JAL再上場に問題はないか
あちこちに選挙の応援や講演やシンポジウム等に招かれたときに、遠くならば飛行機に乗る。ANAに乗るときもあればJALに乗るときもある。両社の現場のオペレーション、サービスには満足している。
しかし、その現場のご努力と経営は、少し違う。
そして、未だに東京電力を破綻させていない民主党政権は、JALの経営についても少しおかしい。
JALは、1兆円近い債務超過に陥り、2010年1月に経営破綻した。
5200億円の債権放棄を受け、7000億円近い公的資金による救済を受け、経営の再建に取り組んだ。
その結果、2010年度には1884億円の営業利益を計上し、2011年度には2049億円の史上最高益を出した。
しかし、JALは、これだけの利益を出しながら、会社更生法適用会社として繰越欠損金の損金算入により、2010年以降9年間、法人税が免除される。つまり、9年間で4000億円ないし6000億円の法人税を免除されることになる。
自力で再建した企業が繰越欠損金の損金算入により法人税を免除されるのはルール通りだが、7000億円の公的資金の投入を受けて再建したJALにもこの制度が適用され、法人税を免除されるのはいかがなものか。
公的資金の投入、債権放棄、そして法人税免除を受けるJALは、一気に有利子負債を減らし、金利負担も小さくなった。つまり、公的資金を受けた企業(JAL)が、市場の中で、自力で競争している企業(ANA)と比べて有利になった。
EUなどでは、競争上の公平性を保つため、こうした公的支援を受けた企業に対するガイドラインがあり、新規ビジネスや新規路線は認められない。
民主党政権は、JALに対しても、同じようなガイドラインを検討すると答弁してきたが、公的支援を受けたJALは、この間、成田-ボストン便、羽田-パリ便、羽田-サンフランシスコ便の新規就航とLCCであるジェットスターへの三分の一出資が認められている。
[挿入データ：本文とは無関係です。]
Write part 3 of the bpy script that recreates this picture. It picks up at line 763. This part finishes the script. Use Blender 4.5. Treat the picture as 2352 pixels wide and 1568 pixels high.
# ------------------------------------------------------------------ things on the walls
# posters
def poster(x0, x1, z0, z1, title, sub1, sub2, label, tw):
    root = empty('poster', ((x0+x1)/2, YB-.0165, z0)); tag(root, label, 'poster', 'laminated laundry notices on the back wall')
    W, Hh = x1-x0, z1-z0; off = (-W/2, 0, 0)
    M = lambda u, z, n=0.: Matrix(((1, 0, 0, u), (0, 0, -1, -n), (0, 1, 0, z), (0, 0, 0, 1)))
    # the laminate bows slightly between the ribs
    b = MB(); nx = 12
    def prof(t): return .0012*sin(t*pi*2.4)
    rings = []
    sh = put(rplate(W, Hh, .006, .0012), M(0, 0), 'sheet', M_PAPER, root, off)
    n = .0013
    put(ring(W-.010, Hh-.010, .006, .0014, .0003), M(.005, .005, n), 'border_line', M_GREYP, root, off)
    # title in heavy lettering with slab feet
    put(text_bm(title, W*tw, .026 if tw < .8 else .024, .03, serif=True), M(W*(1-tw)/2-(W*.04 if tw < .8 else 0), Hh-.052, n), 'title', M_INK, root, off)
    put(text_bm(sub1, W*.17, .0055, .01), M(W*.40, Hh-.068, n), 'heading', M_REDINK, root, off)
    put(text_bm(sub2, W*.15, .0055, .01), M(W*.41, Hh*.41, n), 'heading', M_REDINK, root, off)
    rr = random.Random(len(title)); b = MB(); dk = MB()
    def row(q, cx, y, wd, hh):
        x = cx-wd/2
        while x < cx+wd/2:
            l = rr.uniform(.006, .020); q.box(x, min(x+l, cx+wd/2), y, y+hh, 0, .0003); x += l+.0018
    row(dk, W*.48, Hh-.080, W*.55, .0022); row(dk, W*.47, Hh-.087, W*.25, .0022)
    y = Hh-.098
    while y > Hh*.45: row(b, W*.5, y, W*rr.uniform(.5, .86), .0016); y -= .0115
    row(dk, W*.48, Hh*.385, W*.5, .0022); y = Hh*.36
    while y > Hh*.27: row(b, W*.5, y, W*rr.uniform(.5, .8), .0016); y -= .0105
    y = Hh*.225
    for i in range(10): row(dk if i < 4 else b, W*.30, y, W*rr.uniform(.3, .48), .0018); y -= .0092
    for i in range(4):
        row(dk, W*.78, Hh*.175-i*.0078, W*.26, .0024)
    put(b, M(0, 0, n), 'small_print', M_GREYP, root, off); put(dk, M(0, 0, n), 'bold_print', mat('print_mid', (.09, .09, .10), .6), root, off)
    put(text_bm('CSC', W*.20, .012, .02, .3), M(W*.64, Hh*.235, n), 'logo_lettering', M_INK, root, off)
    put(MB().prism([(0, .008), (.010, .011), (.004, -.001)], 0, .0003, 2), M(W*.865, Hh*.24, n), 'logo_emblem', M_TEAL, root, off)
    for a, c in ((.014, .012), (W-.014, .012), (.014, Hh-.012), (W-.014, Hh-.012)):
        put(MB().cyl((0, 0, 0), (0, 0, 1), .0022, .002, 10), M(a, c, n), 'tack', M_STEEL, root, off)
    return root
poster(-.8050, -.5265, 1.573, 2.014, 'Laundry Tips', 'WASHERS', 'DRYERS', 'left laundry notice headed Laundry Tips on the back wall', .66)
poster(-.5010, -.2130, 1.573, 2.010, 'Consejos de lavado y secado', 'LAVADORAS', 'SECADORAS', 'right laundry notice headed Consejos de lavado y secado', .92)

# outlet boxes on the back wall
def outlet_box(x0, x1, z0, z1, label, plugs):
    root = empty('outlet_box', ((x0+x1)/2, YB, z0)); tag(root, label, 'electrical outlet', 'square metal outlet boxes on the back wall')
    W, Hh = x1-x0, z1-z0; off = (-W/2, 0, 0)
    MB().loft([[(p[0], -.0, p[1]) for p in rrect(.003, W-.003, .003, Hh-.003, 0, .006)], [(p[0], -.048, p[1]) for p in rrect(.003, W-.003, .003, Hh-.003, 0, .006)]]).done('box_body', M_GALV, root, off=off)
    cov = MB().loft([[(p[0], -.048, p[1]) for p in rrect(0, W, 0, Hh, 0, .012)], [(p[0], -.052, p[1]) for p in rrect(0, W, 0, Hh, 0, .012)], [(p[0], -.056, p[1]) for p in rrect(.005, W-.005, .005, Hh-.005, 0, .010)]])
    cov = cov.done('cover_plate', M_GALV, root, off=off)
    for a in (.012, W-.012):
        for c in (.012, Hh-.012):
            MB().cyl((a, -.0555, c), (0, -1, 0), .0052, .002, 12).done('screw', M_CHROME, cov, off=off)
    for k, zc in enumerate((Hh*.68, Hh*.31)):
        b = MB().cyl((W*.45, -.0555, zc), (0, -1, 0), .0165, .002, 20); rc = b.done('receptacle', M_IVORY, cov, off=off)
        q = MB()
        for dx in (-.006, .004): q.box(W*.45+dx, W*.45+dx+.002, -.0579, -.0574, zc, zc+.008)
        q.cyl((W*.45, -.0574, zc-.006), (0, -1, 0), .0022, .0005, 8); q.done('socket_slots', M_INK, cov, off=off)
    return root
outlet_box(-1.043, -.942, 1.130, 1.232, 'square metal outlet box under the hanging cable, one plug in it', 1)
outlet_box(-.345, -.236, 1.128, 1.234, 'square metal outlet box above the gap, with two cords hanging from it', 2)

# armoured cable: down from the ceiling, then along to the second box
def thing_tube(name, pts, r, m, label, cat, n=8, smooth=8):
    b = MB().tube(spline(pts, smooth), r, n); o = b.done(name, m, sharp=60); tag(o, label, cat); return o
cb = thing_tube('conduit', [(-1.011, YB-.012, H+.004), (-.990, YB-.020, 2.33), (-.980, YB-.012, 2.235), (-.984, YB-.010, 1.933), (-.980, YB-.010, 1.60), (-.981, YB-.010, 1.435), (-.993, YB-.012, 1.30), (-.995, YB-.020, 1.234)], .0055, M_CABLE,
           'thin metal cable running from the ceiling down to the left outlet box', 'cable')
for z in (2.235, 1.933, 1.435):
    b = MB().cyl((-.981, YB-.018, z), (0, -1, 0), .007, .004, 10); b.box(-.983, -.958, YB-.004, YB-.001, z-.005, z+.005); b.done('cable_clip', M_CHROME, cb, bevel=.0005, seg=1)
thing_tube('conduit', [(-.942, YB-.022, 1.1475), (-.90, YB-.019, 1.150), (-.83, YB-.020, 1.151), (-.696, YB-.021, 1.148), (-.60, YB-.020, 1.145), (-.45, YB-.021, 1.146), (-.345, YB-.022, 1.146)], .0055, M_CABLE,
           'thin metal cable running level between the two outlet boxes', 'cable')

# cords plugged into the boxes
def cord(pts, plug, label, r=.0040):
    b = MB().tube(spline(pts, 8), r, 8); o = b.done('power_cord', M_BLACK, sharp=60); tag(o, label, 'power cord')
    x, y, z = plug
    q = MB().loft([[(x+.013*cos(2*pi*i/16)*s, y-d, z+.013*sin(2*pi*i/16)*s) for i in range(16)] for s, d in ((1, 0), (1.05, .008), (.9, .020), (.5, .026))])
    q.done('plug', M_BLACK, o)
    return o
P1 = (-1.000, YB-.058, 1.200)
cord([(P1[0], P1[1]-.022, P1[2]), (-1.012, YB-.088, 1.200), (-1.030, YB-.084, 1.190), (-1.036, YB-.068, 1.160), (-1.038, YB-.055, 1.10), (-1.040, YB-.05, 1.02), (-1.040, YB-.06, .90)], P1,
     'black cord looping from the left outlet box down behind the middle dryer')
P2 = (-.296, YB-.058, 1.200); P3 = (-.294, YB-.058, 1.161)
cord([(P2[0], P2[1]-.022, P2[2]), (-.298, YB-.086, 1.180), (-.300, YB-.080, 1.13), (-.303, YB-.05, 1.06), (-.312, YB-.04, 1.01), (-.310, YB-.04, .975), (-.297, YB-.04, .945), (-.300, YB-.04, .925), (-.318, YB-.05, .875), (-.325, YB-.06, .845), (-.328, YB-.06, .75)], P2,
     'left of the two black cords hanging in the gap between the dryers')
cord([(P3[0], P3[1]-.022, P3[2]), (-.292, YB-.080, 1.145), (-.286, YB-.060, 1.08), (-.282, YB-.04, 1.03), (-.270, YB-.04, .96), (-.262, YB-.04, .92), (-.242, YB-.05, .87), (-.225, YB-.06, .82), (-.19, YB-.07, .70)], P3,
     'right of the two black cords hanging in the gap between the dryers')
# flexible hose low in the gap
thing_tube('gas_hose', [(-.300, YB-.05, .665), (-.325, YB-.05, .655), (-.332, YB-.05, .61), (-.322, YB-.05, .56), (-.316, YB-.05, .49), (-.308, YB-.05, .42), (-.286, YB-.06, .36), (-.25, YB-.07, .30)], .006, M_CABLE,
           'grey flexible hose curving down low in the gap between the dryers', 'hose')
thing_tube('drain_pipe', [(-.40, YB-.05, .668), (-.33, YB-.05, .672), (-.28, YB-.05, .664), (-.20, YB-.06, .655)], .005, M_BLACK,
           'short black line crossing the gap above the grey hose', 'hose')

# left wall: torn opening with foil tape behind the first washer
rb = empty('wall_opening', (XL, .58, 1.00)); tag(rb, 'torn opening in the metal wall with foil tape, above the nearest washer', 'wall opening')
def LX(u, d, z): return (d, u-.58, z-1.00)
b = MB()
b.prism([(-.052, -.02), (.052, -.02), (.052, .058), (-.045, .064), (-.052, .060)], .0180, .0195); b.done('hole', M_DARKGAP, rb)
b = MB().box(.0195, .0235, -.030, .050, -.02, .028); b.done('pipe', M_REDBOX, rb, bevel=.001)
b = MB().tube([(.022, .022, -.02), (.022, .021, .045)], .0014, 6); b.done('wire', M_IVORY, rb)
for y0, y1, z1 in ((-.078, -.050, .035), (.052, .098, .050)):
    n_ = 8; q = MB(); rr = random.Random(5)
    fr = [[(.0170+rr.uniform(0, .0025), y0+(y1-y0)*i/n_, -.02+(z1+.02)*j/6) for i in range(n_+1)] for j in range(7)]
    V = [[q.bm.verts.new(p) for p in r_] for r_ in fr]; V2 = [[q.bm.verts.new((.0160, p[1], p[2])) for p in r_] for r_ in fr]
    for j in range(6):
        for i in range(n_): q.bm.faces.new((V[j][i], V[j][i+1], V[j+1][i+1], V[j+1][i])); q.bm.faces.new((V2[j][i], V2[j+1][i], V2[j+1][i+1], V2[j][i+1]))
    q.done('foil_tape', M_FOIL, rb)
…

2007年3月に解散した産業再生機構による再建の場合、機構が保有する再生された企業の株を入札で買い取る機会を、競争相手に提供してきた。
つまり公的支援を受けて再生した企業が、市場の中で、価格競争を始めれば、有利子負債がなくなった分、有利になる。それを防ぎ、業界を再編する意味でも、この入札機会の提供は重要だ。
民主党政権下で、財務省の副大臣が、国際路線で日本の航空会社が1社に統合された場合と、2社の場合のシミュレーションをやらせている。しかし、当時の国交大臣と対立し、シミュレーションはお蔵入りしたそうだ。
再上場前に、JALの法人税免除が適正かどうかの見直し、あるいは新規路線、新規ビジネスの制限、あるいは競争相手に株の買取の意向があるかどうかの確認などをすべきだ。
東京電力と経産省、経産大臣の関係がおかしいように、JALと国交省、国交大臣の関係もおかしいのではないか。
民主党政権は、資本主義や市場競争に関するルールを遵守するということに、あまり重きを置いていないのだろうか。